Écriture du fantastique, importance des sons

Écriture du fantastique, importance des sons

Écrire un roman ou une nouvelle fantastique est indissociable de la création d'une atmosphère particulière. Inquiétude diffuse, peur, terreur ou épouvante, le fantastique joue avec les nerfs du lecteur. Dans cette perspective, la mise en place d'un paysage sonore particulier fait partie des moyens les plus efficaces. Voici un exemple de cette terreur par le son : un extrait de la  nouvelle "Le Mont des revenants" de l'écrivain espagnol Gustavo Adolfo Bécquer (1836-1870). Je souligne les passages concernant les sons et les bruits :

"Une heure passa, puis deux, puis trois. Minuit allait sonner quand Béatrice se retira dans son oratoire. Alonso ne revenait toujours pas; il aurait dû pourtant être de retour depuis longtemps. « Il a dû avoir peur!» s'écria la jeune fille en refermant son livre d'heures et en se dirigeant vers son lit: elle avait essayé en vain de dire quelques-unes des prières que l'Église consacre le jour des Morts à ceux qui ne sont plus.
Après avoir éteint sa lampe et tiré les courtines de soie, elle s'endormit; mais d'un sommeil léger, inquiet, nerveux.
Minuit sonna à l'horloge de la tour du Guet. Dans un demi-sommeil, Béatrice entendit les vibrations lentes, sourdes, infiniment tristes de la cloche, et elle entrouvrit les yeux.
Dans le bruit des cloches, elle avait cru entendre son nom; mais loin, très loin, et prononcé par une voix éteinte et plaintive. Le vent gémissait contre les vitres de la fenêtre.
« Ce doit être le vent », se dit Béatrice en portant la main à son cœur pour essayer d'en comprimer les battements.
Mais son cœur battait de plus en plus fort. Les portes de mélèze de l'oratoire tournèrent sur leurs gonds avec un grincement aigu, prolongé et strident. 

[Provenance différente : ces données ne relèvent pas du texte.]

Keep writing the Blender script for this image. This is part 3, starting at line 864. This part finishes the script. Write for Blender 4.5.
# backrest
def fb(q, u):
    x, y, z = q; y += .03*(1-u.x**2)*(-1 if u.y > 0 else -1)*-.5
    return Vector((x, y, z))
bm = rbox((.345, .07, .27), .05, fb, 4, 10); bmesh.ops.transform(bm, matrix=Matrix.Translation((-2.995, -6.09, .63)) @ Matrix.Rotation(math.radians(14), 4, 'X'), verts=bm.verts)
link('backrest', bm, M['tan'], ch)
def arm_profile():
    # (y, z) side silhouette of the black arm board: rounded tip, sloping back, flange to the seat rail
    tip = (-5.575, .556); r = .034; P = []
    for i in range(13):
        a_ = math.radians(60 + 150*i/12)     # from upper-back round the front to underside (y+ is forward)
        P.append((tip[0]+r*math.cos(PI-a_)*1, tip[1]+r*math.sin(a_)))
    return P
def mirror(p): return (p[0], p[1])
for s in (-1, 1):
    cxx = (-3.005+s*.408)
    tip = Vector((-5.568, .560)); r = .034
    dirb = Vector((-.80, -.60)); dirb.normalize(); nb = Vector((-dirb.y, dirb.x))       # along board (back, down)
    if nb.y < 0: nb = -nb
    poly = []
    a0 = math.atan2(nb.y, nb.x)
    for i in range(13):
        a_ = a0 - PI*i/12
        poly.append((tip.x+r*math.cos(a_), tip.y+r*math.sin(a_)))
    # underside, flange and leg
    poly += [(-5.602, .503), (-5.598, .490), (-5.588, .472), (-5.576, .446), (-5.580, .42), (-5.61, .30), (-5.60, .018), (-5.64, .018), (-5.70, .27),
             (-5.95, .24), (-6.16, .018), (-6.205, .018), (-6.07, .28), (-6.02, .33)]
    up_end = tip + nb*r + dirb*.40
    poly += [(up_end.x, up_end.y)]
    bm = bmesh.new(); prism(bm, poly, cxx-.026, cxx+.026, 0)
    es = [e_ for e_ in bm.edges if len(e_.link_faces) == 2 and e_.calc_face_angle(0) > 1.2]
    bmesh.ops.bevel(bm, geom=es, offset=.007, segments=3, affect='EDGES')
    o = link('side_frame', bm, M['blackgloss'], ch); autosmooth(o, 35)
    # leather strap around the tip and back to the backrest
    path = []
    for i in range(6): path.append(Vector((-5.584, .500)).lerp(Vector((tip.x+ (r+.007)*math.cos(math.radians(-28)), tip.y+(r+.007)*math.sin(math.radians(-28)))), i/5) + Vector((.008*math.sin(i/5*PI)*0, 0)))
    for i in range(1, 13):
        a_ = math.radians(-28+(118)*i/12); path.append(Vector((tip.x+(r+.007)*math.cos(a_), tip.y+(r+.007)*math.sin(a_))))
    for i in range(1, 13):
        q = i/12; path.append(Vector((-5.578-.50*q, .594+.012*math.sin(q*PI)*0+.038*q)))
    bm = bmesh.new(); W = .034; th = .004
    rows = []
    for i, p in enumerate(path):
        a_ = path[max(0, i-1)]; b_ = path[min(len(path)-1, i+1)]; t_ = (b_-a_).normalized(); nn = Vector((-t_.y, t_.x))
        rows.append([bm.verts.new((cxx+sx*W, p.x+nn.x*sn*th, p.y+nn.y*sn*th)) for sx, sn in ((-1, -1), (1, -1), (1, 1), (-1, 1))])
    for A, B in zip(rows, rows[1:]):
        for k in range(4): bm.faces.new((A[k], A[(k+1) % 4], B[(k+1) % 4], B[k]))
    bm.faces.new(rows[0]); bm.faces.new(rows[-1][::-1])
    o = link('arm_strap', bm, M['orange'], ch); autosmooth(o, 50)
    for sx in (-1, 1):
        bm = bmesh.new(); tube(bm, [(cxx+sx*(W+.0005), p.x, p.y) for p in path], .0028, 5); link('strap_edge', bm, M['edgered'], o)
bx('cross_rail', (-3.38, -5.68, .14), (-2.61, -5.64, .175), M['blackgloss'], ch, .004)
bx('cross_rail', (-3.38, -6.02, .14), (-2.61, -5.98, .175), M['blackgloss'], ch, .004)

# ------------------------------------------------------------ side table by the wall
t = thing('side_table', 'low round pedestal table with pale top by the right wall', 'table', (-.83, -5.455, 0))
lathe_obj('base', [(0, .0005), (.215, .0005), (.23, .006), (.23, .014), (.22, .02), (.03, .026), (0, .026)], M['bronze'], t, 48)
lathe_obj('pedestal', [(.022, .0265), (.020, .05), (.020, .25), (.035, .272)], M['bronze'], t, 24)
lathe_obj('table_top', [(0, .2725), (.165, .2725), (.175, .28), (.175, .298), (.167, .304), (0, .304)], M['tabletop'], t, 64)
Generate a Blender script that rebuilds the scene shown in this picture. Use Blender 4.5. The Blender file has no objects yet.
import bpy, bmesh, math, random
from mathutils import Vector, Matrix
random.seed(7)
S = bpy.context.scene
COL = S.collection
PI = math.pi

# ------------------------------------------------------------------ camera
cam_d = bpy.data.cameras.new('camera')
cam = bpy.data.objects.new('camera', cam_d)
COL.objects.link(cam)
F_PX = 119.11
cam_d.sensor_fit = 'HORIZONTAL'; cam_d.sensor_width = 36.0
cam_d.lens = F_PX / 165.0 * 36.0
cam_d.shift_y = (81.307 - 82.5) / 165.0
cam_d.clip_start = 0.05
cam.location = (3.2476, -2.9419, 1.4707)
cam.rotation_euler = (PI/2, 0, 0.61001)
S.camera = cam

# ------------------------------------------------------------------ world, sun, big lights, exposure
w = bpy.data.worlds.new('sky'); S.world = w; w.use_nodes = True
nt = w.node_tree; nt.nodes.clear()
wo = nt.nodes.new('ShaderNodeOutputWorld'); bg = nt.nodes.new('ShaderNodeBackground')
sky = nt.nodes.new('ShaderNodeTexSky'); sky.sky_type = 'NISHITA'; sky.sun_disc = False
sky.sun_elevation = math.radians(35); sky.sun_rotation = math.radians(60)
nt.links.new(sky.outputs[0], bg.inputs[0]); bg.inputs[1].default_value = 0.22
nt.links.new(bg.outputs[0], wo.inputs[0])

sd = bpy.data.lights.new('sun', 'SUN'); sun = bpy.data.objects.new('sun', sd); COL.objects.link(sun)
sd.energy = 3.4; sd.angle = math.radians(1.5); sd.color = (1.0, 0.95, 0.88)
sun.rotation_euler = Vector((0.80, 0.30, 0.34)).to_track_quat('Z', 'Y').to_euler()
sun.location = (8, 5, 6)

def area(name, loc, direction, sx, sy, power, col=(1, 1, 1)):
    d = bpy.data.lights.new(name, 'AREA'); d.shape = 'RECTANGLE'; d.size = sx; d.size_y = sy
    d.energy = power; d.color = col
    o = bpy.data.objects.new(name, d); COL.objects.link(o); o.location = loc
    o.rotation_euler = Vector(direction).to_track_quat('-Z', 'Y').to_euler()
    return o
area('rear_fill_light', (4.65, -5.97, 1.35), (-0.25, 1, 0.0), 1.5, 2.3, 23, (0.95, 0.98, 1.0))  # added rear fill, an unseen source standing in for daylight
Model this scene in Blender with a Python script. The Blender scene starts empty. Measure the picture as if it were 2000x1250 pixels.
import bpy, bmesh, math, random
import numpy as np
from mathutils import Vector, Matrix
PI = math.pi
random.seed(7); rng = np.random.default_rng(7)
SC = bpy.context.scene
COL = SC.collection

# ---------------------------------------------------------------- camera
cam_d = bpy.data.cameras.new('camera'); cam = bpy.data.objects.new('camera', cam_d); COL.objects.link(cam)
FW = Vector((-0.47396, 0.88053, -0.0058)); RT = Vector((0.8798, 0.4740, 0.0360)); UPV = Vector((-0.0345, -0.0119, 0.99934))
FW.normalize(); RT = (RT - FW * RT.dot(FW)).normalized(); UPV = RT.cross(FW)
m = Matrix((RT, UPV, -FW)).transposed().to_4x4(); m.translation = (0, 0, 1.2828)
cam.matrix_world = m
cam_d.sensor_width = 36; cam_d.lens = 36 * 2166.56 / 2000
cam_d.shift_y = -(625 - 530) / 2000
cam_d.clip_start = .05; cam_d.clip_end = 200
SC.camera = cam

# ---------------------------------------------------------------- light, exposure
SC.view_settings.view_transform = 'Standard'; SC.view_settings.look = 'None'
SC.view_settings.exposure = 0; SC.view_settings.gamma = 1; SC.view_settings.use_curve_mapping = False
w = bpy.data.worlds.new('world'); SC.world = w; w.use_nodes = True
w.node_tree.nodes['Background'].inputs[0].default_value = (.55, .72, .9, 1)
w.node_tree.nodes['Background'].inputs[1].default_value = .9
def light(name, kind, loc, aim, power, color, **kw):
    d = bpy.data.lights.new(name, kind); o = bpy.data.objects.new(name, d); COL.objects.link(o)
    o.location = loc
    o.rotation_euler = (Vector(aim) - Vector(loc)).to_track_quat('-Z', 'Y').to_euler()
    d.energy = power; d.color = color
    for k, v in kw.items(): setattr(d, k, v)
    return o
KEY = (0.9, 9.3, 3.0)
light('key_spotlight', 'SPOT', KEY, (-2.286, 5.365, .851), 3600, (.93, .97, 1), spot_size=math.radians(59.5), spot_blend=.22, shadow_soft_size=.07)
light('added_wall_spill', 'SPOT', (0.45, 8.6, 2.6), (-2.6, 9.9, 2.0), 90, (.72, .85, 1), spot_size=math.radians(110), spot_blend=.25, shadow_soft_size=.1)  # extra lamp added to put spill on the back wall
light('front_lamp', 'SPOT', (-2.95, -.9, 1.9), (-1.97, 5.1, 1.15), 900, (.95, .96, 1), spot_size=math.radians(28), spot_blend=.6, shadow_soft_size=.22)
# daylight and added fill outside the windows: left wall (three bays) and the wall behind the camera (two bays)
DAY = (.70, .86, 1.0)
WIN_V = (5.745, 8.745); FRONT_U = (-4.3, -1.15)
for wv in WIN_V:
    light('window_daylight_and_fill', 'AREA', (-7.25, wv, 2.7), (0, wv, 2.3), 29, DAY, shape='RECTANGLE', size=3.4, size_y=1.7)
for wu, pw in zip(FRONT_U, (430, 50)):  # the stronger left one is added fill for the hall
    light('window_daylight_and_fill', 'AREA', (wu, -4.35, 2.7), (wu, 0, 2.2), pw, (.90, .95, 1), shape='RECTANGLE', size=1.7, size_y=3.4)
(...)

Puis, de proche en proche, toutes les portes qui conduisaient à sa chambre se mirent à grincer tour à tour. Les unes avec un bruit sourd et feutré, les autres avec une longue plainte exaspérante. Puis ce fut le silence. Un silence plein d'étranges rumeurs, le silence de minuit, fait du murmure monotone et assourdi d'une fontaine, d'aboiements lointains de chiens, de voix confuses, de paroles inintelligibles, d'échos de pas qui vont et viennent, de bruissements de robes qui trainent de soupirs étouffés, de respirations essoufflées que l'on entend à peine, de frissons involontaires qui annoncent des présences invisibles que l'on sent approcher dans l'obscurité.
Béatrice, tremblante, immobile, passa la tête entre les rideaux et tendit l'oreille. Elle entendait mille bruits divers; elle se passa la main sur le front, écouta à nouveau : plus rien, le silence.
Elle voyait — ses yeux brillaient d'un éclat phosphorescent comme il arrive dans les crises nerveuses — des masses qui se mouvaient en tous sens. Et lorsque, les yeux dilatés, elle essayait de les reconnaître, plus rien : l'obscurité, l'ombre impénétrable. « Bah! s'écria-t-elle en renversant sa belle tête sur l'oreiller de satin bleu, suis-je aussi peureuse que ces pauvres gens dont le cœur bat de terreur sous une armure rien que d'entendre une histoire de revenant ? »
Elle ferma les yeux et voulut dormir. Mais c'est en vain qu'elle essayait de recouvrer son sang-froid. Elle se redressa bientôt, plus pâle, plus inquiète, plus atterrée que jamais.
Il n'y avait plus de doute. Dans un bruissement, les tentures de brocart de sa chambre s'étaient écartées et des pas avançaient lentement sur le tapis; un bruit de pas sourd, presque imperceptible, mais régulier et accompagné d'un craquement de bois ou d'os. Ils se rapprochaient lentement, lentement, et le prie-Dieu, à la tête de son lit, bougea. Béatrice poussa un cri aigu et se pelotonna sous les couvertures en retenant son souffle.
Le vent fouettait les vitres du balcon, l'eau de la fontaine, au loin, retombait sans fin, en un bruit éternel et monotone, les aboiements des chiens se rapprochaient, amplifiés, dans les rafales de vent, et les cloches de Soria, les unes proches, les autres lointaines, sonnaient tristement pour les âmes des morts."